Billy Strayhorn wrote the lyrics to Lush Life when he was 17 years old. It’s one of many songs inspired by Paris. It’s one of the most inspirational places I have ever visited. My wife Laura requested a visit to Paris for her 60th birthday so that’s what we did. We arrived at Charles de Gaulle airport on a Thursday mid morning. We gathered our luggage and weary travelers we, traveled by taxi to the Melia Royal Alma Boutique Hotel in the 8th Arrondissement. We dropped our bags at the hotel and since our room wasn’t ready we took a short walk to a nearby brasserie. With some delicious food and tasty French wine in us, we headed back to the hotel, checked into our room and took a well earned nap.
We really couldn’t have asked for a better location. When we walked to the end of the block, we looked across the Seine to the Eiffel Tower.
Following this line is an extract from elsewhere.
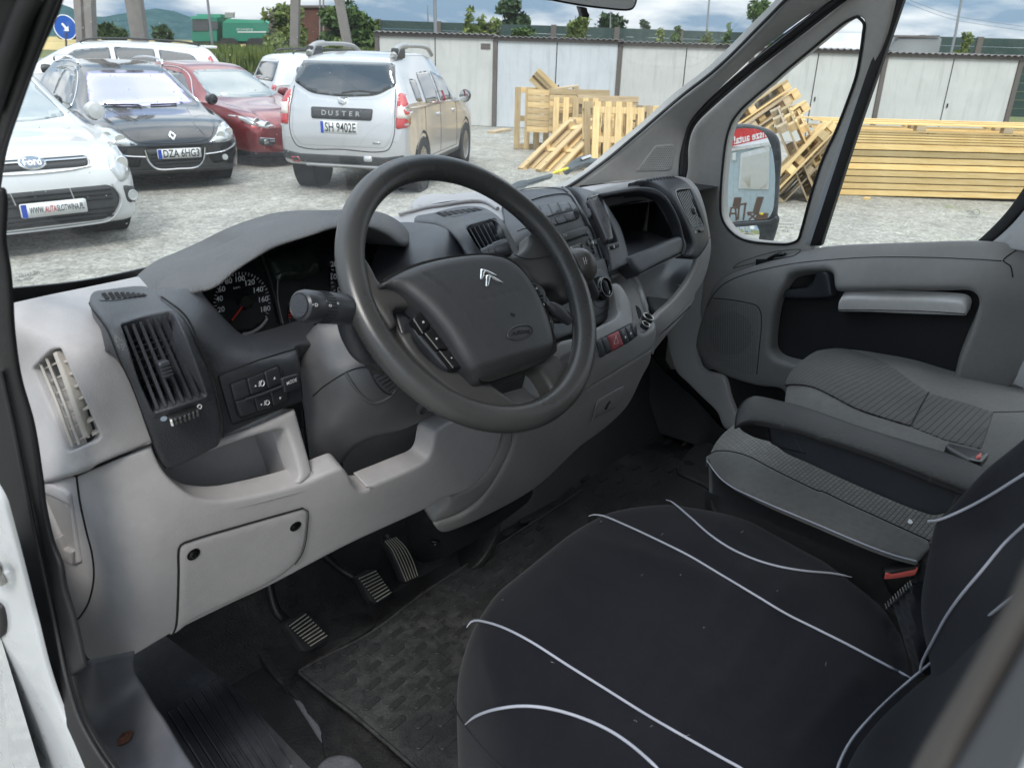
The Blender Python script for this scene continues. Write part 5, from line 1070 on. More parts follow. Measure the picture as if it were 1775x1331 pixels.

It took us 10 minutes by foot to get there. I really don’t think it matters when you visit; prepare for large crowds at all times. If you want to visit the top of the Eiffel Tower, I suggest you buy your tickets in advance so you can avoid some of the lines. We milled around a bit, I got directly underneath the middle and looked up. It’s incredible how many different looks it takes on depending on your perspective. We settled in at a neighborhood bistro for a delicious dinner, walked back to the hotel and called it a night.
We had breakfast in the hotel lobby the following morning and laid out our plans for a visit to the Louvre and the Tuilleries gardens. What we thought might be a 20 minute walk was more like an hour. We entered the museum through I.M Pei’s controversial glass pyramid and went up to see the works of Peter Paul Rubens. We stood in awe at the scope of his work and the sheer enormity of some of his pieces. We then decided to pay a visit to the Louvre’s most celebrated resident – the Mona Lisa. As the crowds began to swell we could tell we were getting closer. When we finally arrived, the letdown was tremendous. The world’s most famous painting is behind bullet proof glass and it’s impossible to get any closer than about twenty feet away. You’re much better off looking at it online or in a book.
After leaving the Louvre, we began heading back towards the hotel, strolling down the Rue de Rivoli and its many shops and winding up on the Champs Elysées. We stopped at a bistro watching the world go by while enjoying a well deserved cold beverage. We spent much of the week doing the touristy stuff: an open air sight-seeing bus, cruising the Seine, a visit to Notre Dame, Montmartre and Sacre Coeur, and traversed the city by Metro and train. At one Metro stop, we listened to an announcement in French and English warning us to be wary of pickpockets. Less than five minutes later, I felt a hand slide into my back pocket and caught someone red-handed.
We had dinner with friends who live just outside of Paris. When we asked them for a recommendation for where to take Laura for her birthday dinner, they said without hesitation “La Famille”. We made reservations and took a taxi to Montmartre. La Famille is a cozy, charming restaurant. We sat in the back and our waitress asked if we wanted to hear about their special nitrogen cocktails. My ears perked up and I ordered a basil/pear mojito. It arrived in a cloud of frozen smoke. When it finally thawed, it tasted delicious. Laura had a glass of champagne with gold flakes in it and frosting the glass. Her entrée was a deconstructed shish kebab, I had black rice with calamari and chorizo. Every bite was delicious, the atmosphere was fabulous and we enjoyed watching the locals settle in, some with their dogs in tow.
On Thursday morning, we boarded the train and took the 45 minute ride to Reims in the heart of the champagne region. We toured GH Mumm and marveled at the history surrounding us. They have library bottles of every vintage they have produced dating back to the 1800s. After our tour, we strolled through the town of Reims and enjoyed lunch at the Brasserie Saint Maurice. Our server was delightful and the sausage I had for lunch was flat out the best I have tasted anywhere, ever. We walked back just in time to catch a tour of Veuve Clicquot. We received a warm welcome and joined the delightful Aurore Laton as she shared the history of this champagne house with us and gave us a grand tour. At the end we tasted the most recent release of their flagship Brut, the 1998 La Grand Dame.
Everything you have heard about Paris is true and nothing you’ve heard about Paris is true. Yes, there are some abrupt people. They can be short with you if you don’t speak French. We found most of the city’s residents we met to be charming. All in all, the time flew by. The city captured our hearts. The food was superb, and I did try all the classics… escargots (twice), Beef Tartare, frog legs and foie gras. The only thing that saved our waist lines was all the walking. We tasted a lot of French wine, mostly house wines at the various bistros and brasseries and enjoyed them quite a bit. In all honesty, though, I have a California palate and I was happy to return to the wines I love. Paris will always hold a special spot in our hearts. I can’t wait to return.